▶ _EXERCISE_
Repeat exactly the lines running from the first line of the data to the line containing "nt.links.new(mx.outputs[0], pw.inputs[0])", both ends included, and nothing else; drop the pictures.
# # # # #
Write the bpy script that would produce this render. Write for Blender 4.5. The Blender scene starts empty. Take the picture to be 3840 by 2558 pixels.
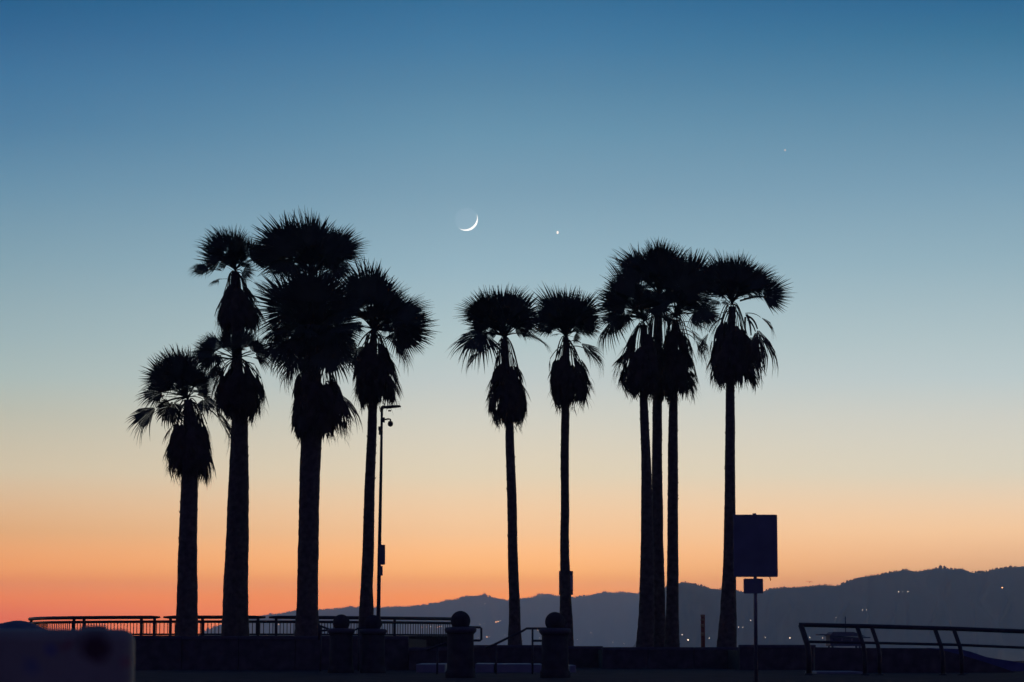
import bpy, math, random
from mathutils import Vector, Matrix, noise

S = bpy.context.scene
COL = S.collection
R = math.radians
rnd = random.Random(7)

# ------------------------------------------------------------------ camera
F = 9730.0                      # focal length in photo pixels (3840 wide)
PITCH = math.atan(1146 / F)
EYE = 1.6
cd = bpy.data.cameras.new('camera')
cam = bpy.data.objects.new('camera', cd)
COL.objects.link(cam)
cam.location = (0, 0, EYE)
cam.rotation_euler = (math.pi / 2 + PITCH, 0, 0)
cd.sensor_width = 36
cd.lens = F / 3840 * 36
cd.clip_start = 0.5
cd.clip_end = 60000
cd.dof.use_dof = True
cd.dof.focus_distance = 105
cd.dof.aperture_fstop = 5.6
S.camera = cam
S.render.resolution_x, S.render.resolution_y = 1024, 682

# ------------------------------------------------------------------ colour handling
S.view_settings.view_transform = 'Standard'
S.view_settings.look = 'None'
S.view_settings.exposure = 0
S.view_settings.gamma = 1
S.view_settings.use_curve_mapping = False
S.render.engine = 'CYCLES'
S.cycles.max_bounces = 6
S.cycles.volume_bounces = 2
S.cycles.transparent_max_bounces = 8
S.render.filter_size = 1.5


def lin(h):
    h = h.lstrip('#')
    out = []
    for i in (0, 2, 4):
        c = int(h[i:i + 2], 16) / 255
        out.append(c / 12.92 if c <= 0.04045 else ((c + 0.055) / 1.055) ** 2.4)
    return tuple(out)


# ------------------------------------------------------------------ world: twilight sky
W = bpy.data.worlds.new('World')
S.world = W
W.use_nodes = True
nt = W.node_tree
for n in list(nt.nodes):
    nt.nodes.remove(n)


def wn(kind, **kw):
    n = nt.nodes.new(kind)
    for k, v in kw.items():
        setattr(n, k, v)
    return n


tc = wn('ShaderNodeTexCoord')
sx = wn('ShaderNodeSeparateXYZ')
nt.links.new(tc.outputs['Generated'], sx.inputs[0])
mx = wn('ShaderNodeMath', operation='MAXIMUM')
mx.inputs[1].default_value = 0.0
nt.links.new(sx.outputs['Z'], mx.inputs[0])
pw = wn('ShaderNodeMath', operation='POWER')
pw.inputs[1].default_value = 0.5
nt.links.new(mx.outputs[0], pw.inputs[0])

SKY_Y = [0, 160, 320, 500, 714, 1000, 1285, 1430, 1570, 1780, 2000, 2140, 2240, 2310, 2400]
SKY_L = ['#2f638c', '#3b6c94', '#48789d', '#5683a3', '#6c93ab', '#87a5b2', '#a0b4b7', '#adbab6', '#bebdae', '#d2c0a5', '#e2ab7d', '#e89a6a', '#e48359', '#e07453', '#da6b4e']
SKY_C = ['#3a7097', '#477a9f', '#5785a4', '#6893ad', '#7b9fb4', '#95b3c1', '#b1c4c6', '#bfc8c6', '#cecdc1', '#e0cfb4', '#f3c295', '#f6af76', '#f29563', '#ec895b', '#e17a55']
SKY_R = ['#356b91', '#437799', '#5584a3', '#6891ab', '#7ca0b5', '#96b2be', '#b0c2c6', '#bdc9c9', '#cccdc4', '#dbd0bb', '#f0c49b', '#f6b983', '#f5ab70', '#f09f66', '#e8925f']
SKY_FIX = None  # calibrated linear stops


def elev_of(py):
    return PITCH + math.atan((1279 - py) / F)


def ramp(cols, tail):
    r = wn('ShaderNodeValToRGB')
    cr = r.color_ramp
    cr.interpolation = 'LINEAR'
    stops = [(math.sqrt(math.sin(elev_of(y))), c) for y, c in zip(SKY_Y, cols)]
    stops = sorted(stops + tail)
    while len(cr.elements) > 1:
        cr.elements.remove(cr.elements[-1])
    cr.elements[0].position = stops[0][0]
    cr.elements[0].color = (*stops[0][1], 1)
    for p, c in stops[1:]:
        e = cr.elements.new(p)
        e.color = (*c, 1)
    nt.links.new(pw.outputs[0], r.inputs[0])
    return r


TAIL = [(0.62, (0.022, 0.085, 0.19)), (0.8, (0.012, 0.045, 0.115)), (1.0, (0.012, 0.03, 0.105))]
SKYLIN = {
    'L': [lin(c) for c in SKY_L],
    'C': [lin(c) for c in SKY_C],
    'R': [lin(c) for c in SKY_R],
}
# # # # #
▶ _TASK SOLUTION_
Write the bpy script that would produce this render. Write for Blender 4.5. The Blender scene starts empty. Take the picture to be 3840 by 2558 pixels.
import bpy, math, random
from mathutils import Vector, Matrix, noise

S = bpy.context.scene
COL = S.collection
R = math.radians
rnd = random.Random(7)

# ------------------------------------------------------------------ camera
F = 9730.0                      # focal length in photo pixels (3840 wide)
PITCH = math.atan(1146 / F)
EYE = 1.6
cd = bpy.data.cameras.new('camera')
cam = bpy.data.objects.new('camera', cd)
COL.objects.link(cam)
cam.location = (0, 0, EYE)
cam.rotation_euler = (math.pi / 2 + PITCH, 0, 0)
cd.sensor_width = 36
cd.lens = F / 3840 * 36
cd.clip_start = 0.5
cd.clip_end = 60000
cd.dof.use_dof = True
cd.dof.focus_distance = 105
cd.dof.aperture_fstop = 5.6
S.camera = cam
S.render.resolution_x, S.render.resolution_y = 1024, 682

# ------------------------------------------------------------------ colour handling
S.view_settings.view_transform = 'Standard'
S.view_settings.look = 'None'
S.view_settings.exposure = 0
S.view_settings.gamma = 1
S.view_settings.use_curve_mapping = False
S.render.engine = 'CYCLES'
S.cycles.max_bounces = 6
S.cycles.volume_bounces = 2
S.cycles.transparent_max_bounces = 8
S.render.filter_size = 1.5


def lin(h):
    h = h.lstrip('#')
    out = []
    for i in (0, 2, 4):
        c = int(h[i:i + 2], 16) / 255
        out.append(c / 12.92 if c <= 0.04045 else ((c + 0.055) / 1.055) ** 2.4)
    return tuple(out)


# ------------------------------------------------------------------ world: twilight sky
W = bpy.data.worlds.new('World')
S.world = W
W.use_nodes = True
nt = W.node_tree
for n in list(nt.nodes):
    nt.nodes.remove(n)


def wn(kind, **kw):
    n = nt.nodes.new(kind)
    for k, v in kw.items():
        setattr(n, k, v)
    return n


tc = wn('ShaderNodeTexCoord')
sx = wn('ShaderNodeSeparateXYZ')
nt.links.new(tc.outputs['Generated'], sx.inputs[0])
mx = wn('ShaderNodeMath', operation='MAXIMUM')
mx.inputs[1].default_value = 0.0
nt.links.new(sx.outputs['Z'], mx.inputs[0])
pw = wn('ShaderNodeMath', operation='POWER')
pw.inputs[1].default_value = 0.5
nt.links.new(mx.outputs[0], pw.inputs[0])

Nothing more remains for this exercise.